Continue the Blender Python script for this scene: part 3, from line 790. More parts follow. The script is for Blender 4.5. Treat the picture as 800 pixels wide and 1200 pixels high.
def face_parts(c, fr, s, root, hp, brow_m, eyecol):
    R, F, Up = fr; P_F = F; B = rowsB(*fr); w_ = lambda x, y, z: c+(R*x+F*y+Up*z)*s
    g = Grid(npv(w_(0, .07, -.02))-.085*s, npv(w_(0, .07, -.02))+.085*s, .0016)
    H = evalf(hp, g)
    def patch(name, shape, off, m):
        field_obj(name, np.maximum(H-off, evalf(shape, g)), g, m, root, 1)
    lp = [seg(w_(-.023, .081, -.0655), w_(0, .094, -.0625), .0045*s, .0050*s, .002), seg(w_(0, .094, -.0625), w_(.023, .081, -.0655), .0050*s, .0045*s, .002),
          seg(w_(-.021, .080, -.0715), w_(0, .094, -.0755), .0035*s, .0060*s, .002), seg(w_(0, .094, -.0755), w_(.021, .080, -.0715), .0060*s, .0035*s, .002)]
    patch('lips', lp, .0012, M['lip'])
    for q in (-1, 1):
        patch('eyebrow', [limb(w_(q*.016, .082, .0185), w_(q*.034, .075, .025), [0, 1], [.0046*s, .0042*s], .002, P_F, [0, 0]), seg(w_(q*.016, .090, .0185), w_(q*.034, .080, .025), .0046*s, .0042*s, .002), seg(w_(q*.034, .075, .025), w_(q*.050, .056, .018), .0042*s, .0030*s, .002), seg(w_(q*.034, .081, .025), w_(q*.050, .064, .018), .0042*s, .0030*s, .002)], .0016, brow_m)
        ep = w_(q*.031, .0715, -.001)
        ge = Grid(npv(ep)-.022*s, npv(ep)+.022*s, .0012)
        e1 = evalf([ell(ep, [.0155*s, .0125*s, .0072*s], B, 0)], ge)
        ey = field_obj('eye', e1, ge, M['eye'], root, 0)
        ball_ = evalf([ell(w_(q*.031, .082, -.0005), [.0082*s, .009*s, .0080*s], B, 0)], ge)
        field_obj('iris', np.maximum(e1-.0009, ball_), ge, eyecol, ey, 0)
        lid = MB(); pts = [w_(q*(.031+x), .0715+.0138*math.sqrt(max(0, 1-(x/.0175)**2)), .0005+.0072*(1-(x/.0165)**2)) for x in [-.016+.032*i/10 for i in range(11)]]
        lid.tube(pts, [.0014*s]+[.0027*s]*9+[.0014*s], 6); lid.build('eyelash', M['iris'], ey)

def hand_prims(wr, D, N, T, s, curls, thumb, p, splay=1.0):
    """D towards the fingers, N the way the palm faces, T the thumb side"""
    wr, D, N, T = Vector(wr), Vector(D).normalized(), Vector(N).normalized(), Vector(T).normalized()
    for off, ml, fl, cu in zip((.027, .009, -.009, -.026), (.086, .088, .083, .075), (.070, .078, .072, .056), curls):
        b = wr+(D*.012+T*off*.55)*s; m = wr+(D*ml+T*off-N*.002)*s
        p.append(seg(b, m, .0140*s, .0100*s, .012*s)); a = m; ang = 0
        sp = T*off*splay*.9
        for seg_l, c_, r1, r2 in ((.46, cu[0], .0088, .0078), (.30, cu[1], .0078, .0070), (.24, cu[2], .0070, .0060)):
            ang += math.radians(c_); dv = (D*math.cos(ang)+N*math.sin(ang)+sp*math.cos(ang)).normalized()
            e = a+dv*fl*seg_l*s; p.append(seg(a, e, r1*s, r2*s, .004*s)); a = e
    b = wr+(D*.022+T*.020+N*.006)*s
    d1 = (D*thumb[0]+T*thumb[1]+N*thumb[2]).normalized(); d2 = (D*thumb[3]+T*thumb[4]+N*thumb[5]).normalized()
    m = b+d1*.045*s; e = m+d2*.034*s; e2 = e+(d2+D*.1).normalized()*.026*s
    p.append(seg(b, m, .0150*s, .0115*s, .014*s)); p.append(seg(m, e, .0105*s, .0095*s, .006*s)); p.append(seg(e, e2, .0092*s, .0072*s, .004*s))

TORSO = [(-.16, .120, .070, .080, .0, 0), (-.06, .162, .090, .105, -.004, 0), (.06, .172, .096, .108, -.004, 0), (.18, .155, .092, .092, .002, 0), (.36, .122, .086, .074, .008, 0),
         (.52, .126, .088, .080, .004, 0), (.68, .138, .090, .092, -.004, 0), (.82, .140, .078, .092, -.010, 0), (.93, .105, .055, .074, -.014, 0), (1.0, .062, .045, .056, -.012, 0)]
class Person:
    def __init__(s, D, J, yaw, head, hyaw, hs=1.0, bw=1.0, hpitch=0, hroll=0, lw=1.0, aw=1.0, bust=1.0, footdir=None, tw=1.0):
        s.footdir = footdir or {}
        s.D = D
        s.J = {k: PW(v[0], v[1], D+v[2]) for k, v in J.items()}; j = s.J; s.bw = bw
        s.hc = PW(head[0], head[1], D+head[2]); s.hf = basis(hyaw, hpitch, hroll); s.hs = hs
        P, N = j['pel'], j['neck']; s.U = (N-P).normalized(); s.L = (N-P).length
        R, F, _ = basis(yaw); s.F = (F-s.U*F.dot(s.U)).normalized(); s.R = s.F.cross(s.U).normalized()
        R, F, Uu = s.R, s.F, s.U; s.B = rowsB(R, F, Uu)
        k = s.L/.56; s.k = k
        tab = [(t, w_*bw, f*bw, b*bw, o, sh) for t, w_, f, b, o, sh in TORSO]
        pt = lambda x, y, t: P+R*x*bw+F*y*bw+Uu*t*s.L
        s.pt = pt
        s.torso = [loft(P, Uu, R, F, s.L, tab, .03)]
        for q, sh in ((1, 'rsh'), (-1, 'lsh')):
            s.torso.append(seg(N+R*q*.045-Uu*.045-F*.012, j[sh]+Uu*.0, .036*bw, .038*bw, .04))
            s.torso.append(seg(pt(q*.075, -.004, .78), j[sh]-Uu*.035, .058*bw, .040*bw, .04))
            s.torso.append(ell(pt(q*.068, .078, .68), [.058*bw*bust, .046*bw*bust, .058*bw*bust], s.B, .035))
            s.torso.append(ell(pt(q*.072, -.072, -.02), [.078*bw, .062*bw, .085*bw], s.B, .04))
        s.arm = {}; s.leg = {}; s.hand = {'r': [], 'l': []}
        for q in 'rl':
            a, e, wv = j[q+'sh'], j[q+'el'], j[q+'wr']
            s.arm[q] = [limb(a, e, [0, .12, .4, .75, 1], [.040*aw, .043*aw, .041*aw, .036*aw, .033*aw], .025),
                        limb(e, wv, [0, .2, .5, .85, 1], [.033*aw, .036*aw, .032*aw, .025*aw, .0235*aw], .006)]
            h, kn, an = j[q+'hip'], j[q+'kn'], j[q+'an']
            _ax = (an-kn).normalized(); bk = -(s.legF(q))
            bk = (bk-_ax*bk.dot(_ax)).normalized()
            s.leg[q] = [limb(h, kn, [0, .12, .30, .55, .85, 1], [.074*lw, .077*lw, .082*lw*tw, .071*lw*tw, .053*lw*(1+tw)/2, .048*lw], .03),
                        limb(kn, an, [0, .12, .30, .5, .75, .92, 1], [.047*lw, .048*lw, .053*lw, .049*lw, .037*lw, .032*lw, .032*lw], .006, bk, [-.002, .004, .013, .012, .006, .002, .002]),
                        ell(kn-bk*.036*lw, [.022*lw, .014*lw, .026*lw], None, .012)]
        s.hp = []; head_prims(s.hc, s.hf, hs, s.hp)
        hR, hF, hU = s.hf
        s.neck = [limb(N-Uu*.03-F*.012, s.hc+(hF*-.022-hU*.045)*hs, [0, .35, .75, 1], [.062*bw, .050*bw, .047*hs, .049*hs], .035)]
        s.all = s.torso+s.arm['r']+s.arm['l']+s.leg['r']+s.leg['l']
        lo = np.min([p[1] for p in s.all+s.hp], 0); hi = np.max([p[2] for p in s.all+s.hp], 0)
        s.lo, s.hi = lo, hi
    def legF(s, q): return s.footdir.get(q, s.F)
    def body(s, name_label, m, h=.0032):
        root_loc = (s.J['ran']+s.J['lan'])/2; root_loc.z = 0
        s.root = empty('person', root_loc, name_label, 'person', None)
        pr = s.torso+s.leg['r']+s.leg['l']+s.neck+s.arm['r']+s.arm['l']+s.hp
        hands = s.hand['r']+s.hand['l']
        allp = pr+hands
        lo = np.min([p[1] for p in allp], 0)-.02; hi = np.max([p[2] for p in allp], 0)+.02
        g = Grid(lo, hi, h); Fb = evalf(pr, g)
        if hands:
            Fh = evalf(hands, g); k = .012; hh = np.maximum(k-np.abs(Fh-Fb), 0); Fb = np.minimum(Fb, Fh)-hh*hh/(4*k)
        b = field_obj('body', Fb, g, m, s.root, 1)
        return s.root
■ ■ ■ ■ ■
GIVEN PROBLEM:
Return exactly, please, the lines of the material from the first one down to and including the line where "lid.tube(pts, [.0014*s]+[.0027*s]*9+[.0014*s], 6);" appears.

SOLUTION FOR THIS EXERCISE:
Continue the Blender Python script for this scene: part 3, from line 790. More parts follow. The script is for Blender 4.5. Treat the picture as 800 pixels wide and 1200 pixels high.
def face_parts(c, fr, s, root, hp, brow_m, eyecol):
    R, F, Up = fr; P_F = F; B = rowsB(*fr); w_ = lambda x, y, z: c+(R*x+F*y+Up*z)*s
    g = Grid(npv(w_(0, .07, -.02))-.085*s, npv(w_(0, .07, -.02))+.085*s, .0016)
    H = evalf(hp, g)
    def patch(name, shape, off, m):
        field_obj(name, np.maximum(H-off, evalf(shape, g)), g, m, root, 1)
    lp = [seg(w_(-.023, .081, -.0655), w_(0, .094, -.0625), .0045*s, .0050*s, .002), seg(w_(0, .094, -.0625), w_(.023, .081, -.0655), .0050*s, .0045*s, .002),
          seg(w_(-.021, .080, -.0715), w_(0, .094, -.0755), .0035*s, .0060*s, .002), seg(w_(0, .094, -.0755), w_(.021, .080, -.0715), .0060*s, .0035*s, .002)]
    patch('lips', lp, .0012, M['lip'])
    for q in (-1, 1):
        patch('eyebrow', [limb(w_(q*.016, .082, .0185), w_(q*.034, .075, .025), [0, 1], [.0046*s, .0042*s], .002, P_F, [0, 0]), seg(w_(q*.016, .090, .0185), w_(q*.034, .080, .025), .0046*s, .0042*s, .002), seg(w_(q*.034, .075, .025), w_(q*.050, .056, .018), .0042*s, .0030*s, .002), seg(w_(q*.034, .081, .025), w_(q*.050, .064, .018), .0042*s, .0030*s, .002)], .0016, brow_m)
        ep = w_(q*.031, .0715, -.001)
        ge = Grid(npv(ep)-.022*s, npv(ep)+.022*s, .0012)
        e1 = evalf([ell(ep, [.0155*s, .0125*s, .0072*s], B, 0)], ge)
        ey = field_obj('eye', e1, ge, M['eye'], root, 0)
        ball_ = evalf([ell(w_(q*.031, .082, -.0005), [.0082*s, .009*s, .0080*s], B, 0)], ge)
        field_obj('iris', np.maximum(e1-.0009, ball_), ge, eyecol, ey, 0)
        lid = MB(); pts = [w_(q*(.031+x), .0715+.0138*math.sqrt(max(0, 1-(x/.0175)**2)), .0005+.0072*(1-(x/.0165)**2)) for x in [-.016+.032*i/10 for i in range(11)]]
        lid.tube(pts, [.0014*s]+[.0027*s]*9+[.0014*s], 6); lid.build('eyelash', M['iris'], ey)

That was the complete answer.